Problem description: Repeat everything from the line holding "Write the bpy" to the line holding "from mathutils import Matrix, Vector", inclusive, exactly. Leave out the rest.

Given data:
########################################

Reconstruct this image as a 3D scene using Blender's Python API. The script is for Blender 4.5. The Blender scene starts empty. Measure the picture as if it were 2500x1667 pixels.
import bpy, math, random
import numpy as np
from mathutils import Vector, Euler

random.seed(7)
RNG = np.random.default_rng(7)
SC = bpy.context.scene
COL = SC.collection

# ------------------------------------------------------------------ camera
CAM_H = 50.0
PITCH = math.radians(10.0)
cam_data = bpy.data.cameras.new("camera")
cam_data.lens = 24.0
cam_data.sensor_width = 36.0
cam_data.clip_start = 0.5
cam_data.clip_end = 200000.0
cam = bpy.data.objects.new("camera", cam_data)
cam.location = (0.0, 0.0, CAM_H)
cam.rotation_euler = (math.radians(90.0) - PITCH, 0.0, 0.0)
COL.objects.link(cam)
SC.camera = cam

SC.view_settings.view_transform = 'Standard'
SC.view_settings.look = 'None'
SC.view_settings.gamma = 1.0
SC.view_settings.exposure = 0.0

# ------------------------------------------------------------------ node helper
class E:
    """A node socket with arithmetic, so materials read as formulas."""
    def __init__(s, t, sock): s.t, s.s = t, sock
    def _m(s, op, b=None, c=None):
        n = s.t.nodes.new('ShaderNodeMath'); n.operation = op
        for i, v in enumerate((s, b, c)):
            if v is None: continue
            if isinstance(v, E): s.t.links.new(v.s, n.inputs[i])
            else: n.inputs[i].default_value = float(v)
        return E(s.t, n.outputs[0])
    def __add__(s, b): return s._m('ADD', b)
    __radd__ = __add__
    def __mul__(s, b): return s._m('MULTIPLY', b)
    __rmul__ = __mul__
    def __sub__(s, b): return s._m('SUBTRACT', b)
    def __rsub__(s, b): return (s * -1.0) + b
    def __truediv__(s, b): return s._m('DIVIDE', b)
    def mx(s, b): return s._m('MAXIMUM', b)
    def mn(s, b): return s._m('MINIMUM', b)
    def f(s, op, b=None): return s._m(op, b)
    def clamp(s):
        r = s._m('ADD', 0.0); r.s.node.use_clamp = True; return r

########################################

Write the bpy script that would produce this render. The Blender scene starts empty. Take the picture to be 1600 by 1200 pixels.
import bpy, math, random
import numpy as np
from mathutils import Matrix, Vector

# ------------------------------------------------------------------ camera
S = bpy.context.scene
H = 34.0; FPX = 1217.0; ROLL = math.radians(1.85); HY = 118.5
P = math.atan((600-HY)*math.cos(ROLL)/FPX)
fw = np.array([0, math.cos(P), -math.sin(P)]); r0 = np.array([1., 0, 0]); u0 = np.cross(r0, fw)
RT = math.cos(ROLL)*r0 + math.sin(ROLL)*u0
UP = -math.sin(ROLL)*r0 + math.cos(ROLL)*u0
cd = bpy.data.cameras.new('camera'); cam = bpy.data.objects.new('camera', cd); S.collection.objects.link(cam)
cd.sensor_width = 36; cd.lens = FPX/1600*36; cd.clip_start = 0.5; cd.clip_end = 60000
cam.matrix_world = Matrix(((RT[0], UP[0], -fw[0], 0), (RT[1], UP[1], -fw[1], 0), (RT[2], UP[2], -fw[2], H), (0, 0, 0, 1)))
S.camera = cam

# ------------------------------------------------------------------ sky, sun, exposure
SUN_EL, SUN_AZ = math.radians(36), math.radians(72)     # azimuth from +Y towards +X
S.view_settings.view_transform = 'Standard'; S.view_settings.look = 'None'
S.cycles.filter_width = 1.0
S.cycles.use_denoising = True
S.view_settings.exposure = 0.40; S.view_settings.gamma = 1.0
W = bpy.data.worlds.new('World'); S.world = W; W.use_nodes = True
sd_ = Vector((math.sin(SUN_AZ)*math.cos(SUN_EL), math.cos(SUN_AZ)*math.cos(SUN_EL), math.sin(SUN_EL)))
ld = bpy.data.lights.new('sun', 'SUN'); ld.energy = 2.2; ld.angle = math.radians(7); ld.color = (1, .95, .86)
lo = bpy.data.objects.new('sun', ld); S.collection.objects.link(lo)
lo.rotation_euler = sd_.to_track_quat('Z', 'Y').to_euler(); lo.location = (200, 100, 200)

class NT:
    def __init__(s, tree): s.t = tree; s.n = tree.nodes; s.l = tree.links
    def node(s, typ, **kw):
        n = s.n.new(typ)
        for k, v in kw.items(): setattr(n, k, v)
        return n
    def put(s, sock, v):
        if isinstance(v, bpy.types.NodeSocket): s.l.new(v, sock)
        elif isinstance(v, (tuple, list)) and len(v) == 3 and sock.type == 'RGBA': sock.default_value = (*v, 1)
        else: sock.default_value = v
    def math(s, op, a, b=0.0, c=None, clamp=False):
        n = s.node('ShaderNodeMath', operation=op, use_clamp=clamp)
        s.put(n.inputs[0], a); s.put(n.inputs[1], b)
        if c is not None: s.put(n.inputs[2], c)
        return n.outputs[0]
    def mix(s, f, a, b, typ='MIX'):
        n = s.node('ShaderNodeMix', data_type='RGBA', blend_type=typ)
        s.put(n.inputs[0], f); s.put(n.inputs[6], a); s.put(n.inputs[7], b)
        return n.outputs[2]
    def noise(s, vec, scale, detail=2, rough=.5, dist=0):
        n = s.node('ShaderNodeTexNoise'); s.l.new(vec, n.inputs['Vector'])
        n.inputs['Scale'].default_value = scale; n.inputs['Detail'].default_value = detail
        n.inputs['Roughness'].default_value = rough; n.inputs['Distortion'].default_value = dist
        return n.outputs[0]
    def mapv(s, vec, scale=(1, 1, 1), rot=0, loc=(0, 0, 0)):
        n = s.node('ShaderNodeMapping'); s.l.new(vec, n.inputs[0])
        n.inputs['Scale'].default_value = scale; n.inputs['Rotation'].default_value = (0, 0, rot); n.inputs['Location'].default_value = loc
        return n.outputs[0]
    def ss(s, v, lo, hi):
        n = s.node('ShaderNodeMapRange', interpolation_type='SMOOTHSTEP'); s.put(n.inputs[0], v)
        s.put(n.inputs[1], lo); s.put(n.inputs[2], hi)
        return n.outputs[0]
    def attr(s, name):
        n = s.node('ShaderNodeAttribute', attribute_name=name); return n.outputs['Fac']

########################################

Solution to this task:
Write the bpy script that would produce this render. The Blender scene starts empty. Take the picture to be 1600 by 1200 pixels.
import bpy, math, random
import numpy as np
from mathutils import Matrix, Vector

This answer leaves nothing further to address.